The Guantanamo conundrum is one that is not easily solvable.  Initiated under a false pretext, a constructed one if you will, during the Bush era to detain indefinitely terrorists for whom culpability could not be easily ascertained in a regular court of law, or to keep secrecy at a maximum, even at the cost of running afoul of the law, the Guantanamo prison posed an unprecedented challenge to the Obama presidency.

In order to close Guantanamo there could only be the adoption of one of two lines of action: the first, to release all prisoners to their original country and lose whatever alleged benefit their possible confessions could entail, which 12 years on beggars belief, since almost any of their possible information is completely outdated, and two, somehow return the prisoner to a federal court for a proper trial.  But the issue with the second solution is that the federal trial would immediately become null if there was not enough valid proof of their culpability or two, and even more important, if the imprisonment and the information extorted from the prisoner were unlawfully obtained.

Having said that, the Obama administration has been quietly repatriating a few of the prisoners, steadily reducing the number to the almost half of the prison population in the detention center it is now.  

This move however, reiterates Obama's need to find a permanent solution to the Guantanamo problem. 

One of the things that allows Obama to repatriate Guantanamo detainees is the detainee's own country's willingness to continue detention upon his release.  Such 'repatriations' are essential in the closing process.  But are these prisoners better off in their home country?  If the detainees are to be sent back to repressive regimes, such as Syria or Egypt, for example, they face the possibility of much greater hardship and torture than they would if they were kept in Guantanamo.  The point then becomes, how long should these people be imprisoned without proper legal recourse?  Even the hardest criminal does have a set term, and can shorten it under mitigating circumstances.

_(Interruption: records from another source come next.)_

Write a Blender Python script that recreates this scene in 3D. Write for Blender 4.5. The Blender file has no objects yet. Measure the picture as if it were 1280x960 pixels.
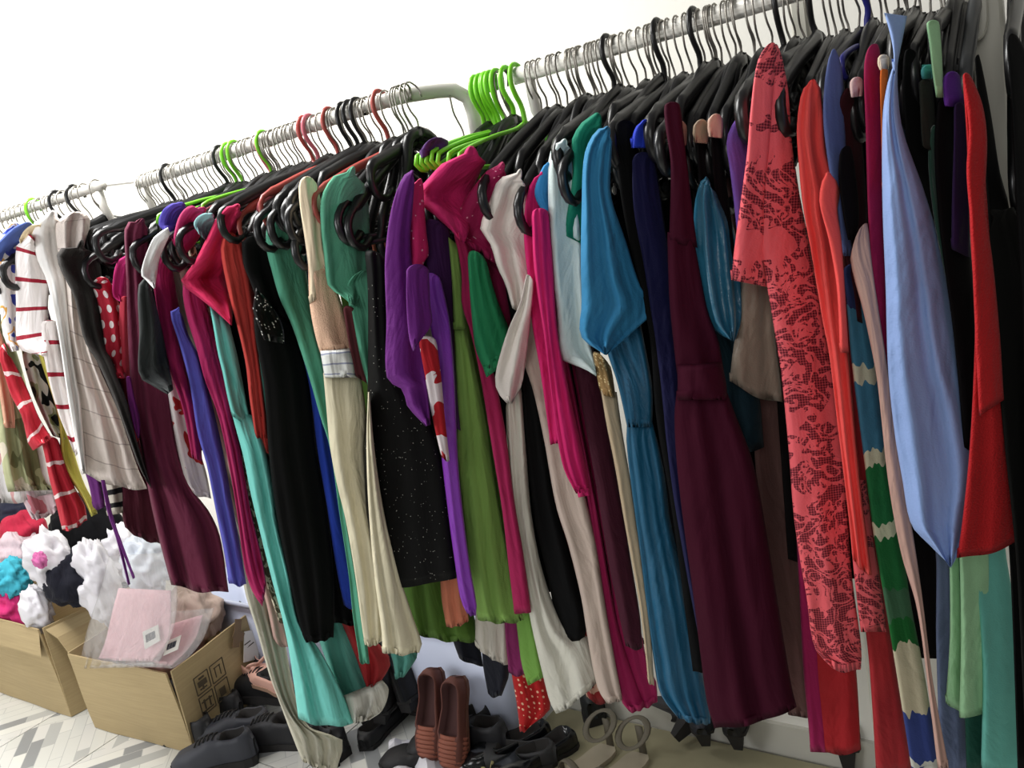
import bpy, math, random
from mathutils import Vector, Matrix, noise

# ---------------------------------------------------------------- camera, world, lights
C = bpy.context.scene.collection
scn = bpy.context.scene
HC = 1.46                       # lens height above the floor (m)
F, PX, PY = 1060.0, 640.0, 480.0
def _dir(p, s):
    v = Vector((p[0]-PX, p[1]-PY, F)); v.normalize(); return v*s
UP = _dir((1607, 5366), -1)
RT = _dir((-835, 531), -1); RT = (RT-UP*RT.dot(UP)).normalized()
FW = UP.cross(RT)
ROT = Matrix((RT, FW, UP))      # camera axes (x right, y down, z forward) -> world
def ray(px, py):
    return ROT @ Vector(((px-PX)/F, (py-PY)/F, 1.0))
def at_y(px, py, y):
    r = ray(px, py); return Vector((r.x*y/r.y, y, HC+r.z*y/r.y))
def at_z(px, py, z=0.0):
    r = ray(px, py); k = (z-HC)/r.z; return Vector((r.x*k, r.y*k, z))
cam = bpy.data.cameras.new('camera'); camo = bpy.data.objects.new('camera', cam); C.objects.link(camo)
cam.sensor_width = 36; cam.lens = 36*F/1280; cam.clip_start = 0.02
m = ROT @ Matrix(((1,0,0),(0,-1,0),(0,0,-1)))
camo.matrix_world = Matrix.Translation((0,0,HC)) @ m.to_4x4()
scn.camera = camo

w = bpy.data.worlds.new('world'); scn.world = w; w.use_nodes = True
w.node_tree.nodes['Background'].inputs[0].default_value = (1.0, 0.98, 0.95, 1)
w.node_tree.nodes['Background'].inputs[1].default_value = 0.13
def area(name, loc, target, size, power, col=(1,1,1)):
    l = bpy.data.lights.new(name, 'AREA'); l.energy = power; l.size = size[0]; l.shape = 'RECTANGLE'; l.size_y = size[1]; l.color = col
    o = bpy.data.objects.new(name, l); C.objects.link(o); o.location = loc
    o.rotation_euler = (Vector(target)-Vector(loc)).to_track_quat('-Z', 'Y').to_euler()
    return o
area('ceiling_lamp_light', (-2.3, .80, 2.64), (-2.3, 1.1, 0), (2.2, .5), 66, (1, .985, .96))
area('window_light', (-2.9, -1.5, 1.9), (-2.1, 1.0, 1.0), (1.6, 1.3), 36, (.98, .99, 1))
area('right_fill_light', (.3, -1.7, 2.3), (-.3, 1.1, .9), (1.0, 1.0), 13, (1, .985, .95))  # unseen frontal fill, added to lift the dim right-hand side
scn.view_settings.view_transform = 'Standard'; scn.view_settings.look = 'None'
scn.view_settings.exposure = 0.42; scn.view_settings.gamma = 1

# ---------------------------------------------------------------- materials
MATS = {}
def lin(c):
    return tuple(((x/255)/12.92 if x/255 <= .04045 else ((x/255+.055)/1.055)**2.4) for x in c)+(1,)
def base(name, col, rough=.8, **kw):
    if name in MATS: return MATS[name]
    m = bpy.data.materials.new(name); m.use_nodes = True; nt = m.node_tree
    b = nt.nodes['Principled BSDF']; b.inputs['Base Color'].default_value = lin(col); b.inputs['Roughness'].default_value = rough
    for k, v in kw.items(): b.inputs[k.replace('_', ' ')].default_value = v
    MATS[name] = m; return m
def N(nt, t, **kw):
    n = nt.nodes.new(t)
    for k, v in kw.items():
        if k in n.inputs.keys(): n.inputs[k].default_value = v
        else: setattr(n, k, v)
    return n
def mapping(nt, sx, sy, rot=0, uv='UVMap'):
    u = N(nt, 'ShaderNodeUVMap'); u.uv_map = uv
    mp = N(nt, 'ShaderNodeMapping'); mp.inputs['Scale'].default_value = (sx, sy, 1); mp.inputs['Rotation'].default_value = (0,0,rot)
    nt.links.new(u.outputs[0], mp.inputs[0]); return mp
def ramp(nt, stops, fac, interp='CONSTANT'):
    r = N(nt, 'ShaderNodeValToRGB'); cr = r.color_ramp; cr.interpolation = interp
    while len(cr.elements) > 1: cr.elements.remove(cr.elements[-1])
    cr.elements[0].position = stops[0][0]; cr.elements[0].color = lin(stops[0][1])
    for p, c in stops[1:]:
        e = cr.elements.new(p); e.color = lin(c)
    nt.links.new(fac, r.inputs[0]); return r.outputs[0]
def math_(nt, op, a, b=None):
    n = N(nt, 'ShaderNodeMath'); n.operation = op
    for i, v in enumerate((a, b)):
        if v is None: continue
        if hasattr(v, 'links'): nt.links.new(v, n.inputs[i])
        else: n.inputs[i].default_value = v
    return n.outputs[0]
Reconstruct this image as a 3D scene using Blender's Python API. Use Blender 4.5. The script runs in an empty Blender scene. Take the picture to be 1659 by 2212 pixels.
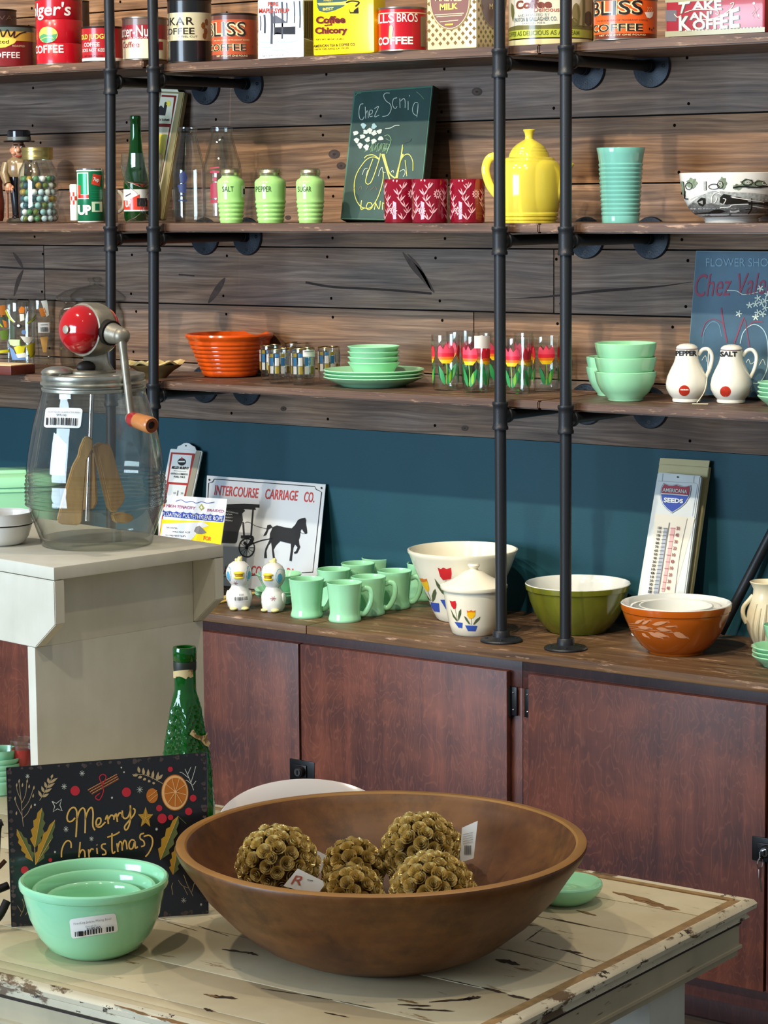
import bpy, bmesh, math, random
import numpy as np
from mathutils import Vector, Matrix
from math import sin, cos, pi, atan2, asin, acos, sqrt, radians

random.seed(7)
SC = bpy.context.scene
COL = SC.collection

# ---------------------------------------------------------------- camera
F_PX, YAW, PITCH, ROLL = 5330.0, 0.6488, 0.1271, -0.0082
CX, CY, EYE = 829.5, 1106.0, 1.65
def _rot():
    cy, sy, cp, sp = cos(YAW), sin(YAW), cos(PITCH), sin(PITCH)
    fwd = np.array([-sy*cp, cy*cp, -sp]); rt = np.array([cy, sy, 0.0]); up = np.cross(rt, fwd)
    c, s = cos(ROLL), sin(ROLL)
    return np.array([c*rt + s*up, -(-s*rt + c*up), fwd])
RM = _rot()
CAM = np.array([0.0, 0.0, EYE])
cam_data = bpy.data.cameras.new('camera')
cam_data.sensor_fit = 'VERTICAL'; cam_data.sensor_height = 36.0
cam_data.lens = F_PX/2212.0*36.0
cam_data.clip_start = 0.05; cam_data.clip_end = 60
cam = bpy.data.objects.new('camera', cam_data); COL.objects.link(cam)
mw = Matrix.Identity(4)
for i in range(3):
    mw[i][0] = RM[0][i]; mw[i][1] = -RM[1][i]; mw[i][2] = -RM[2][i]; mw[i][3] = CAM[i]
cam.matrix_world = mw
SC.camera = cam

# ---------------------------------------------------------------- light
SC.view_settings.view_transform = 'Standard'
SC.view_settings.look = 'None'
SC.view_settings.exposure = 0.0
SC.view_settings.gamma = 1.0
SC.view_settings.use_curve_mapping = False
SC.cycles.max_bounces = 14
SC.cycles.transmission_bounces = 12
SC.cycles.transparent_max_bounces = 16
SC.cycles.diffuse_bounces = 3
SC.cycles.glossy_bounces = 4
SC.cycles.caustics_reflective = False
SC.cycles.caustics_refractive = False
SC.cycles.sample_clamp_indirect = 4.0

world = bpy.data.worlds.new('world'); SC.world = world
world.use_nodes = True
bg = world.node_tree.nodes['Background']
bg.inputs[0].default_value = (0.86, 0.93, 1.0, 1); bg.inputs[1].default_value = 0.30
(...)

But the Guantanamo prisoners cannot avail themselves of such specific imprisonment terms.  It becomes then a supercomplication, one that has gears within gears, all seemingly moving in different directions.  If the person is repatriated and asked to be detained after his release, when does that person become free again, and how does he prove his innocence, or ,at minimum, the extent of his culpability?

To remedy the mistake of others is also admitting to the mistakes of others.  More importantly, when it comes to Guantanamo, is that the mistakes of a prior administration and the construct used to take such action, can ricochet onto the current administration. We are just as culpable for keeping Guantanamo open, as we are of the continued detainment of Guantanamo detainees after their release.